Stylistically, Booker tends to ask longer, bigger-picture questions than Harris -- though he's been part of key moments, as well.

One such moment came in January, when he told Homeland Security Secretary Kristjen Nielsen that her "silence and your amnesia is complicity" when she denied hearing Trump refer to "s***hole countries" in a private meeting.

Even more prominently, in January 2017, Booker testified in front of the Senate Judiciary Committee before he became a member of that committee against Sessions' nomination for attorney general.

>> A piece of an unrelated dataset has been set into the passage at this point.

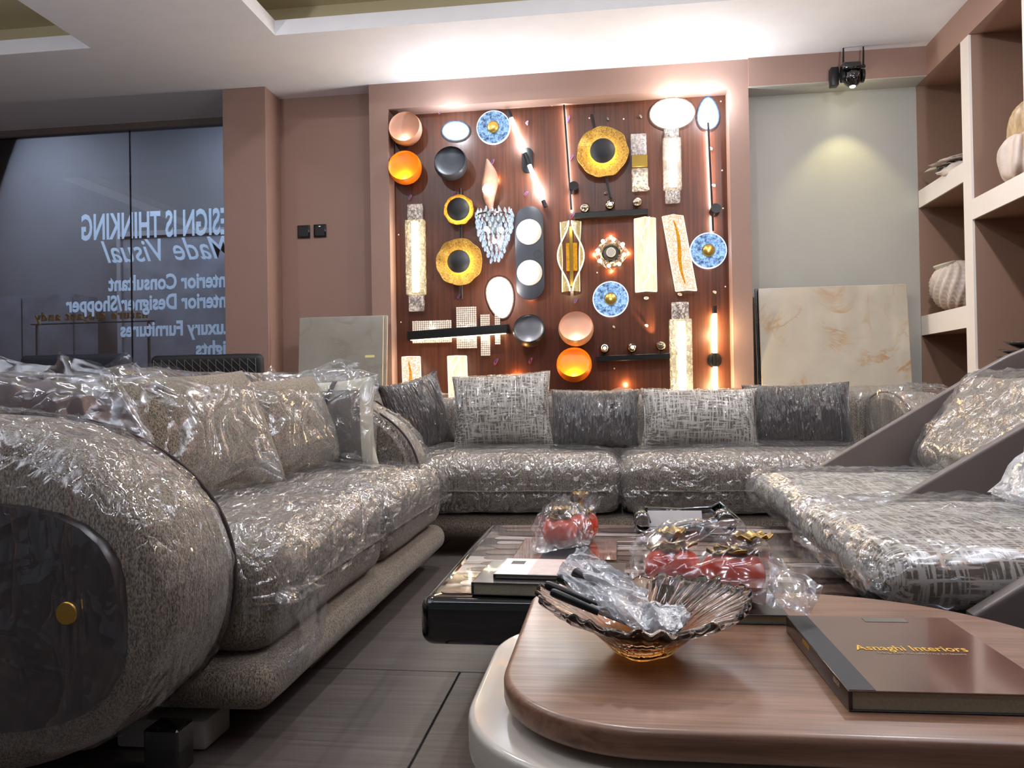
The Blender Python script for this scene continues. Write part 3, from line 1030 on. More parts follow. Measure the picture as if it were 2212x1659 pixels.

"Sen. Sessions has not demonstrated a commitment to a central requisite of the job to aggressively pursue the congressional mandate of civil rights, equal rights and justice for all of our citizens," Booker said then.

Another sometimes-mentioned 2020 presidential prospect, Minnesota Sen. Amy Klobuchar, is also on the Judiciary Committee.

She said Tuesday the Supreme Court makes decisions about "about who you can marry, about where you can work, about if you can vote, and in the case of my grandpa, who worked 1,500 feet underground in the mines his whole life, about if his workplace was safe."

Klobuchar also warned of the potential for the Roe v. Wade ruling that legalized abortion everywhere to be undone if Kavanaugh is confirmed.

"We cannot go back to a time when women are made criminals for making a choice about what to do with their own bodies. We cannot go back to a time when they can't make a decision about their own contraceptives," she said. "When you look at what's happening in this country, people want to move forward."